Market Wire - Durable Goods Rise More Slowly, Underlining Slowing Momentum in US Economy
Karl Schamotta, Chief Market Strategist: karl.schamotta@corpay.com
Durable goods orders and capital investment climbed less than expected last month, suggesting that shifting spending patterns and dwindling savings are beginning to take a toll on tangible consumption patterns in the US economy. Data released by the Census Bureau this morning indicated that new orders for manufactured goods meant to last more than three years increased $1.2 billion or 0.4 percent to $265.3 billion in April. Markets expected a 0.6 percent gain.
Shipments increased $0.3 billion or 0.1 percent to $264.3 billion, and unfilled orders rose for a 20th consecutive month, up $5.9 billion or 0.5 percent to $1,106.7 billion.
Core capital goods orders - a measure of non-defence capital goods excluding aircraft - rose 0.3 percent month-over-month after a revised 1.1 percent gain in March. Economists polled by the major data providers had expected a 0.5 percent increase.

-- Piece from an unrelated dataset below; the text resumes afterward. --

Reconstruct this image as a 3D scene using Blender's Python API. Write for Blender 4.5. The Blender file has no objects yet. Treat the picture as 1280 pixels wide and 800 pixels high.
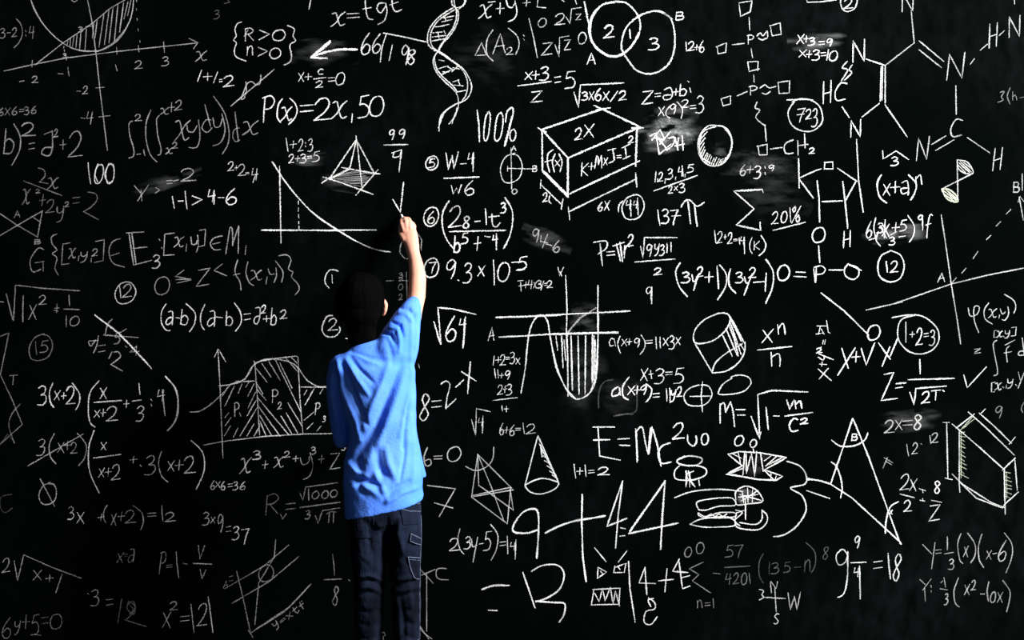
import bpy, bmesh, math, random
from mathutils import Vector, Matrix, noise
from mathutils.bvhtree import BVHTree

random.seed(7)
C = bpy.context.scene.collection
SC = bpy.context.scene

# ------------------------------------------------------------------ camera
CAMD = 5.0          # metres from the board face (y = 0)
PPM = 340.0         # photograph pixels per metre on the board face
CZ = 1.29
cam = bpy.data.cameras.new('camera')
cam.sensor_width = 36.0
cam.lens = 36.0 * CAMD / (1280.0 / PPM)
camo = bpy.data.objects.new('camera', cam)
C.objects.link(camo)
camo.location = (0, -CAMD, CZ)
camo.rotation_euler = (math.pi / 2, 0, 0)
SC.camera = camo

# ------------------------------------------------------------------ world, lights, exposure
w = bpy.data.worlds.new('world'); SC.world = w; w.use_nodes = True
w.node_tree.nodes['Background'].inputs[0].default_value = (0.55, 0.7, 1.0, 1)
w.node_tree.nodes['Background'].inputs[1].default_value = 0.02
SC.view_settings.view_transform = 'Standard'
SC.view_settings.look = 'None'
SC.view_settings.gamma = 1.0
SC.view_settings.exposure = 0.0

def aim(o, p):
    o.rotation_euler = (Vector(p) - o.location).to_track_quat('-Z', 'Y').to_euler()

kd = bpy.data.lights.new('hall_light', 'AREA')
kd.energy = 2650; kd.shape = 'RECTANGLE'; kd.size = 2.0; kd.size_y = 2.0; kd.color = (1.0, 0.985, 0.96)
ko = bpy.data.objects.new('hall_light', kd); C.objects.link(ko)
ko.location = (6.0, -3.3, 4.8); aim(ko, (-0.1, 0, 1.5))
fd = bpy.data.lights.new('soft_fill', 'AREA')
fd.energy = 14; fd.shape = 'RECTANGLE'; fd.size = 3; fd.size_y = 2; fd.color = (0.9, 0.95, 1.0)
fo = bpy.data.objects.new('soft_fill', fd); C.objects.link(fo)
fo.location = (0.6, -5.5, 4.2); aim(fo, (0.0, 0, 1.6))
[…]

Treasury yields dropped in the minutes after the release, putting downward pressure on the dollar. Markets are treading carefully ahead of this afternoon’s Fed minutes, with incipient signs of US economic weakness putting investors on alert for any softening in the central bank’s hawkish rhetoric. Expectations for a 50 basis point move at the Fed’s September meeting have tumbled, and terminal rate forecasts are coming down, with swaps now showing rates peaking at around 2.95 percent next year - down from 3.1 percent earlier in the week.
The euro is back on the defensive after a number of senior European Central Bank officials warned against hiking rates aggressively in the coming months, suggesting that growing economic uncertainties would make a gradual tightening cycle more appropriate.